Help, how much power to charge my ebikes in a camper.

SteveSSS

Member
Aug 14, 2019
70
40
Lancaster, UK
Hi, sorry if this has been asked before.
I'm just starting a camper build and looking for some advice on size of inverter, number of batteries and solar panel size I'm going to need to charge two E-bikes.
I'm looking to be off grid for two days at a time with the third day on electric hook up.
I want to charge two ebike batteries, 500wh and 700wh, run a 12v fridge, charge a couple of phones via usb, run some 12v lights and water pump.
Will 2 x 100ah lithium battries , 200wh's of solar and a 2000wh pure sine wave inverter be enough or should I go 3 x100ah batteries, 300wh solar and 3000wh inverter?
Anyone any advice or experience?
Thanks in advance.
Steve
 

Tooks

Well-known member
Subscriber
Mar 29, 2020
427
516
Lincs UK
Hi, sorry if this has been asked before.
I'm just starting a camper build and looking for some advice on size of inverter, number of batteries and solar panel size I'm going to need to charge two E-bikes.
I'm looking to be off grid for two days at a time with the third day on electric hook up.
I want to charge two ebike batteries, 500wh and 700wh, run a 12v fridge, charge a couple of phones via usb, run some 12v lights and water pump.
Will 2 x 100ah lithium battries , 200wh's of solar and a 2000wh pure sine wave inverter be enough or should I go 3 x100ah batteries, 300wh solar and 3000wh inverter?
Anyone any advice or experience?
Thanks in advance.
Steve

I don’t have a camper, but do have a solar setup in my workshop where the E-bikes are kept.

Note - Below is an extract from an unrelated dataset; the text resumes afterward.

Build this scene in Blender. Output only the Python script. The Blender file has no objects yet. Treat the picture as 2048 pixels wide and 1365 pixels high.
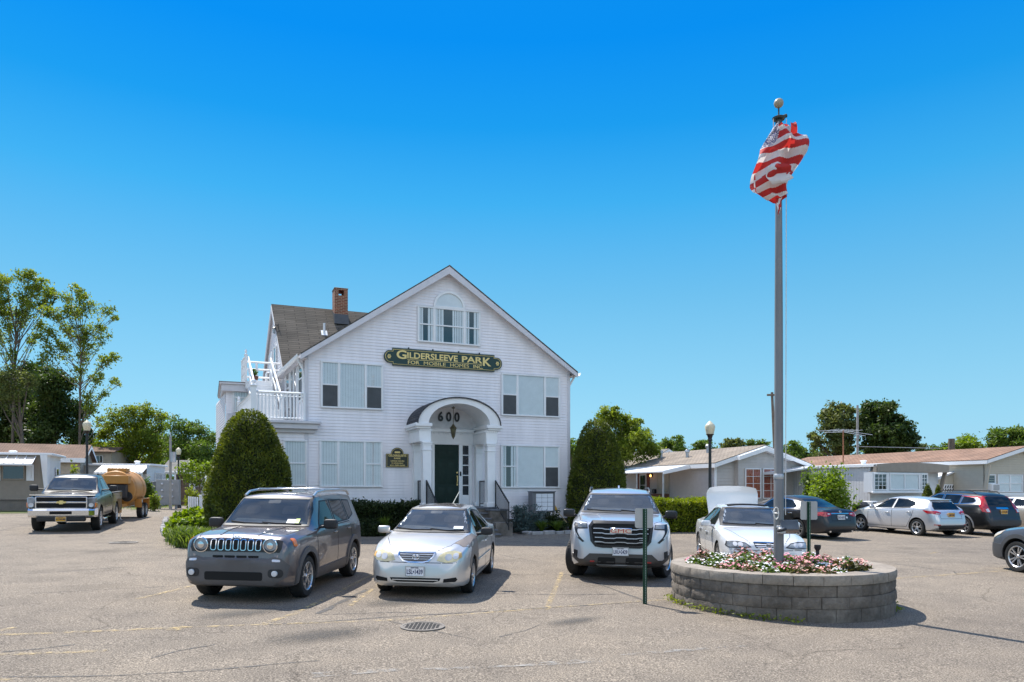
import bpy, bmesh, math, random
from mathutils import Vector as V, Matrix
from mathutils.bvhtree import BVHTree
R = math.radians
sin, cos, pi = math.sin, math.cos, math.pi
rnd = random.Random(7)
S = bpy.context.scene
COL = S.collection
# ---- camera model: focal length in pixels of the 2048 wide photograph, eye height, horizon row
F, HC, YH = 1470.0, 1.836, 977.0
def clamp(x, a, b): return max(a, min(b, x))
def lerp(a, b, t): return a + (b - a) * t
def G(x, y):
    """height of the gently sloping ground"""
    return -.0131 * clamp(x, -35, 30) + .0154 * (clamp(y, -10, 33) - 12)
def ray(px, py): return V(((px - 1024) / F, 1, (YH - py) / F))
def gp(px, py):
    r = ray(px, py); d = 20.
    for i in range(60):
        d = lerp(d, (HC - G(r.x * d, d)) / max(-r.z, 1e-4), .7)
    return V((r.x * d, d, G(r.x * d, d)))
def atd(px, py, d): return V((0, 0, HC)) + ray(px, py) * d
def on(x, y, dz=0): return V((x, y, G(x, y) + dz))

class MB:
    """collects shapes, then links them as one mesh object"""
    def __init__(s): s.v = []; s.f = []; s.m = []
    def add(s, vs, fs, m=0, M=None):
        o = len(s.v)
        s.v += [tuple(M @ V(p)) if M is not None else tuple(p) for p in vs]
        s.f += [tuple(i + o for i in f) for f in fs]
        s.m += [m] * len(fs)
        return s
    def box(s, x0, x1, y0, y1, z0, z1, m=0, M=None):
        vs = [(x, y, z) for z in (z0, z1) for y in (y0, y1) for x in (x0, x1)]
        return s.add(vs, [(0, 2, 3, 1), (4, 5, 7, 6), (0, 1, 5, 4), (2, 6, 7, 3), (0, 4, 6, 2), (1, 3, 7, 5)], m, M)
    def bbox(s, x0, x1, y0, y1, z0, z1, b=.01, m=0, M=None):
        """box with chamfered edges"""
        if min(x1 - x0, y1 - y0, z1 - z0) < 2.2 * b: b = min(x1 - x0, y1 - y0, z1 - z0) / 2.5
        bm = bmesh.new(); bmesh.ops.create_cube(bm, size=1)
        for q in bm.verts: q.co = V((lerp(x0, x1, q.co.x + .5), lerp(y0, y1, q.co.y + .5), lerp(z0, z1, q.co.z + .5)))
        bmesh.ops.bevel(bm, geom=bm.edges[:], offset=b, segments=1, affect='EDGES', profile=.5)
        return s.bm(bm, m, M)
    def bm(s, b, m=0, M=None):
        b.verts.index_update()
        s.add([q.co.copy() for q in b.verts], [[q.index for q in f.verts] for f in b.faces], m, M); b.free(); return s
    def tube(s, pts, r, n=8, m=0, M=None, caps=True):
        pts = [V(p) for p in pts]; k = len(pts)
        rs = r if isinstance(r, (list, tuple)) else [r] * k
        vs = []; fs = []; ref = None
        for i, p in enumerate(pts):
            t = (pts[min(i + 1, k - 1)] - pts[max(i - 1, 0)])
            t = t.normalized() if t.length > 1e-9 else V((0, 0, 1))
            if ref is None: ref = V((0, 0, 1)) if abs(t.z) < .9 else V((1, 0, 0))
            a = t.cross(ref)
            if a.length < 1e-4: a = t.orthogonal()
            a.normalize(); b = a.cross(t).normalized(); ref = b if abs(t.dot(b)) < .5 else ref
            for j in range(n):
                an = 2 * pi * j / n
                vs.append(p + (a * cos(an) + b * sin(an)) * rs[i])
        for i in range(k - 1):
            for j in range(n):
                j2 = (j + 1) % n
                fs.append((i * n + j, i * n + j2, (i + 1) * n + j2, (i + 1) * n + j))
        if caps: fs += [tuple(range(n))[::-1], tuple((k - 1) * n + j for j in range(n))]
        return s.add(vs, fs, m, M)
    def cyl(s, p0, p1, r0, r1=None, n=16, m=0, M=None): return s.tube([p0, p1], [r0, r0 if r1 is None else r1], n, m, M)
    def lathe(s, prof, n=24, m=0, M=None, a0=0, a1=2 * pi):
        """prof: (radius, height) pairs turned round z"""
        full = abs(a1 - a0 - 2 * pi) < 1e-6; k = n if full else n + 1
        vs = [(r * cos(a0 + (a1 - a0) * j / n), r * sin(a0 + (a1 - a0) * j / n), z) for r, z in prof for j in range(k)]
        fs = []
        for i in range(len(prof) - 1):
            for j in range(n):
                j2 = (j + 1) % k
                q = [i * k + j, i * k + j2, (i + 1) * k + j2, (i + 1) * k + j]
                if prof[i][0] < 1e-6: q = [q[0], q[2], q[3]]
                elif prof[i + 1][0] < 1e-6: q = q[:3]
                fs.append(tuple(q))
        return s.add(vs, fs, m, M)
    def prism(s, poly, y0, y1, m=0, M=None):
        """poly of (x, z) pushed from y0 to y1"""
        n = len(poly)
        vs = [(x, y0, z) for x, z in poly] + [(x, y1, z) for x, z in poly]
        fs = [tuple(range(n)), tuple(range(2 * n - 1, n - 1, -1))] + [(i, i + n, (i + 1) % n + n, (i + 1) % n) for i in range(n)]
        return s.add(vs, fs, m, M)
    def sup(s, c, size, e=.5, nu=20, nv=12, m=0, M=None):
        """rounded box (superellipsoid)"""
        def p(w, x): return math.copysign(abs(w) ** x, w)
        vs = []; fs = []
        for i in range(nv + 1):
            a = -pi / 2 + pi * i / nv
            for j in range(nu):
                b = 2 * pi * j / nu
                vs.append((c[0] + size[0] / 2 * p(cos(a), e) * p(cos(b), e), c[1] + size[1] / 2 * p(cos(a), e) * p(sin(b), e), c[2] + size[2] / 2 * p(sin(a), e)))
        for i in range(nv):
            for j in range(nu):
                j2 = (j + 1) % nu
                fs.append((i * nu + j, i * nu + j2, (i + 1) * nu + j2, (i + 1) * nu + j))
        return s.add(vs, fs, m, M)
    def pane(s, x0, x1, y, z0, z1, m=0): return s.add([(x0, y, z0), (x1, y, z0), (x1, y, z1), (x0, y, z1)], [(0, 1, 2, 3)], m)
    def text(s, key, M, m=0):
        vs, fs = TXT[key]; return s.add(vs, fs, m, M)
    def mesh(s, name, mats, ang=40, recalc=True, smooth=True):
        me = bpy.data.meshes.new(name); me.from_pydata(s.v, [], s.f)
        for q in (mats if isinstance(mats, (list, tuple)) else [mats]): me.materials.append(q)
        if len(me.materials) > 1 and len(s.m) == len(me.polygons): me.polygons.foreach_set('material_index', s.m)
        if recalc:
            b = bmesh.new(); b.from_mesh(me); bmesh.ops.recalc_face_normals(b, faces=b.faces); b.to_mesh(me); b.free()
        if smooth:
            me.polygons.foreach_set('use_smooth', [True] * len(me.polygons)); me.set_sharp_from_angle(angle=R(ang))
        me.update(); return me
    def build(s, name, mats, parent=None, ang=40, recalc=True, smooth=True, label=None):
        o = bpy.data.objects.new(name, s.mesh(name, mats, ang, recalc, smooth))
        COL.objects.link(o)
        if parent is not None: o.parent = parent
        if label: o['label'] = label
        return o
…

I have a 110Ah LifePo4 battery, charged from 390w of panels via a Victron Energy MPPT 75/10, and use a 500w Victron Energy Phoenix Inverter.

My 500Wh Levo pulls about 270w when in the meat of the charging cycle, and takes around 3-4 hours to recharge from low, and uses approx 25-35% of my solar battery depending on how much energy the panels are generating at the time.

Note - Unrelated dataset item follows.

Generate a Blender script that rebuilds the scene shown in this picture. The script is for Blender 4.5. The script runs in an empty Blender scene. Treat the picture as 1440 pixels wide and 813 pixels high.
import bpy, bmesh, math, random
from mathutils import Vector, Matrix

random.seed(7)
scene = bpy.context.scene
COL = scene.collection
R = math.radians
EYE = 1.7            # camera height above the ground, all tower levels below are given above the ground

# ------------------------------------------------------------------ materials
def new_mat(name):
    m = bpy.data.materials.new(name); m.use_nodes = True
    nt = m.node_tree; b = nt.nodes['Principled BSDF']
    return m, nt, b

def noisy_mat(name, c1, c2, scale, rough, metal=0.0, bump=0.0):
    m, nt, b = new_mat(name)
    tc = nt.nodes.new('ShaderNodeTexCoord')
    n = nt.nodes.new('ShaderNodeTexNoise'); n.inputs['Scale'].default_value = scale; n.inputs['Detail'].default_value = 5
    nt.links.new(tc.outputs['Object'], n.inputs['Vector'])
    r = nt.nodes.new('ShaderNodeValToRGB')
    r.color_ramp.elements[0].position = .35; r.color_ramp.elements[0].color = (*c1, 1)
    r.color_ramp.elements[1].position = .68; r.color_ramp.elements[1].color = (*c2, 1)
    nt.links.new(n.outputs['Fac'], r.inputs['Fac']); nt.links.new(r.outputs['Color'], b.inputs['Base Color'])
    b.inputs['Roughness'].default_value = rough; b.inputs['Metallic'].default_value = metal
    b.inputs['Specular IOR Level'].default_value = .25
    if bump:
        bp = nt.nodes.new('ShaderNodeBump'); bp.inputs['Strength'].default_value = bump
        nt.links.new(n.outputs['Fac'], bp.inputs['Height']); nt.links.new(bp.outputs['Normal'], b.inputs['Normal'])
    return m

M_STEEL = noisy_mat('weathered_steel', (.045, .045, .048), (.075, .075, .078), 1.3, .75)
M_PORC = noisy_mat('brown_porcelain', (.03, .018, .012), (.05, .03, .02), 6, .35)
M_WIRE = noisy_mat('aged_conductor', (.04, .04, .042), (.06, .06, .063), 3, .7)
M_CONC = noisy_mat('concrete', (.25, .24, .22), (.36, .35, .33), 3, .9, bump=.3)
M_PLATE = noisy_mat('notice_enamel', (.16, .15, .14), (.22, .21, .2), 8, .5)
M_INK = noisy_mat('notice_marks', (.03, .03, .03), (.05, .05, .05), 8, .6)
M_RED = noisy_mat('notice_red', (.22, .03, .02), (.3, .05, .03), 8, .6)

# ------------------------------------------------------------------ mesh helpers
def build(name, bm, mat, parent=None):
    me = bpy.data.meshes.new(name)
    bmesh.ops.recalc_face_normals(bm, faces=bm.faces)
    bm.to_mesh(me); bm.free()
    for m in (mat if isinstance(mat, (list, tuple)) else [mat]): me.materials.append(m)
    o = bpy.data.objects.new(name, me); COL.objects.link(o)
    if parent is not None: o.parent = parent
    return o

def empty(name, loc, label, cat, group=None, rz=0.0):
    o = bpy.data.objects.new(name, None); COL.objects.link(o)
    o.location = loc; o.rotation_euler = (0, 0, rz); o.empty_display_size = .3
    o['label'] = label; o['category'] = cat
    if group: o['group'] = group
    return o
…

You’d need to look at how much of that other kit you’d be using and for how long, but your 12v (?) 200Ah battery IIRC contains approx 2640Wh so should charge 3x 700Wh batteries allowing for some charging losses etc. If the batteries are Leas Acid, then it’s good practice to only discharge to 50%, but LifePo4 don’t mind being fully cycled.

I think you’ll need the third battery if you’re going to be running the van as well over 2 days, and hope you get a bit of charge back into them whilst you’re out riding?
 

yorkshire89

E*POWAH Master
Sep 30, 2020
468
661
North Yorkshire
Pretty much as above. How many times will you need to charge each battery off grid?
Assuming you take both batteries fully charged with you and charge them both once from your leisure battery 2 get two days riding before EHU, thats only 1200Wh (+ loses of 15-20%) = 1440Wh (110Ah @ 13.2V).
This should leave enough spare to run the other appliances in this situation.

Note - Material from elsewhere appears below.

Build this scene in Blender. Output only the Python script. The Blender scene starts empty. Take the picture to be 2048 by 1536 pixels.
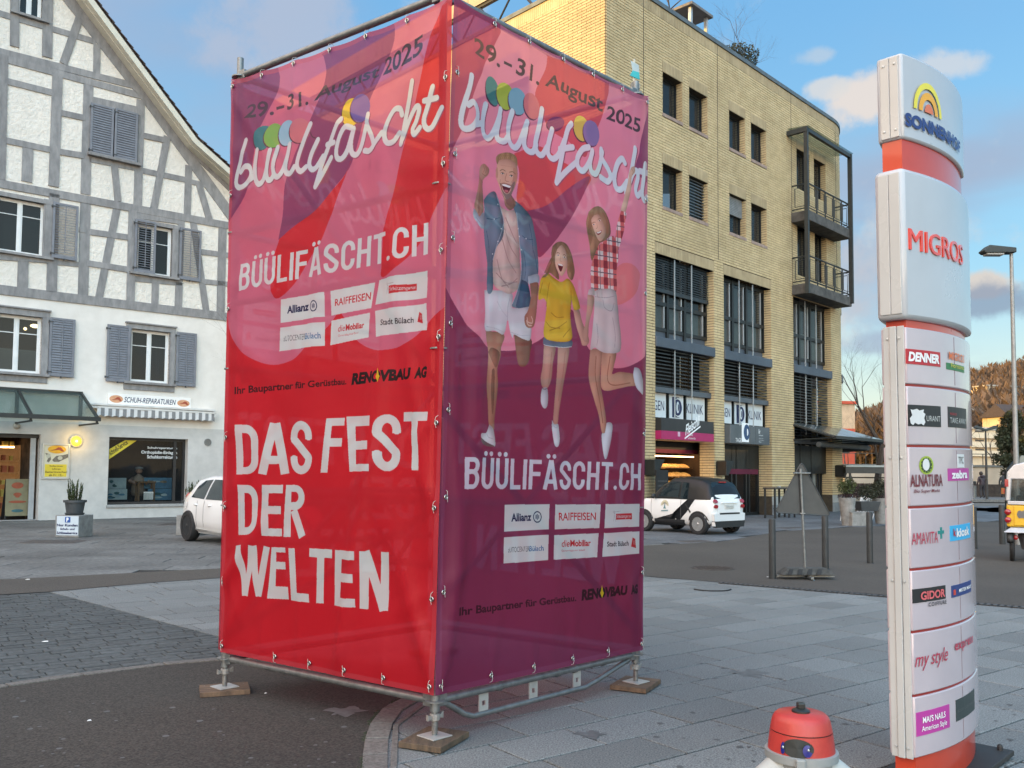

Also find out how much draw you need from the inverter, 2000W is a lot and would probably be overkill unless you are running a coffee machine.
 

Shorty4

Member
Nov 7, 2022
27
16
Australia
We have 1100w of solar and 400ah of lithium batteries in our campervan, we have no lpg and are mostly electric with diesel heating and HWS and camp off grid 90% + most of the time.
We have two Focus eMTB's, a Thron and a Jam and regularly recharge both through the 1800w inverter after riding rail trails etc on our travels. As we use normal 240v fridge, electric jug, toaster, induction cooktop, microwave, breadmaker, electric blankets and the plethora of chargers for electronics and tools our regular consumption is substanial but recharging the bikes usually doesn't present any problems.
The trick is that you cannot have too much solar if off grid.
 
Aug 18, 2021
48
41
St Helens Tasmania
We used to have a camper with exactly the set up you are describing re fridge, led lights, two e-bikes to charge, multi day trips without power hook up. In fact camper couldn’t be connected to mains power. All battery charging was the panel and motor.

we did it fine with 270w of solar, 100Ah lithium battery and a 600w inverter. Only issue we had was inverter could only do one bike at a time.. wasn’t enough of an issue for us to swap inverters, just did one battery after the other, but if I was purchasing again I would pick 1000w inverter.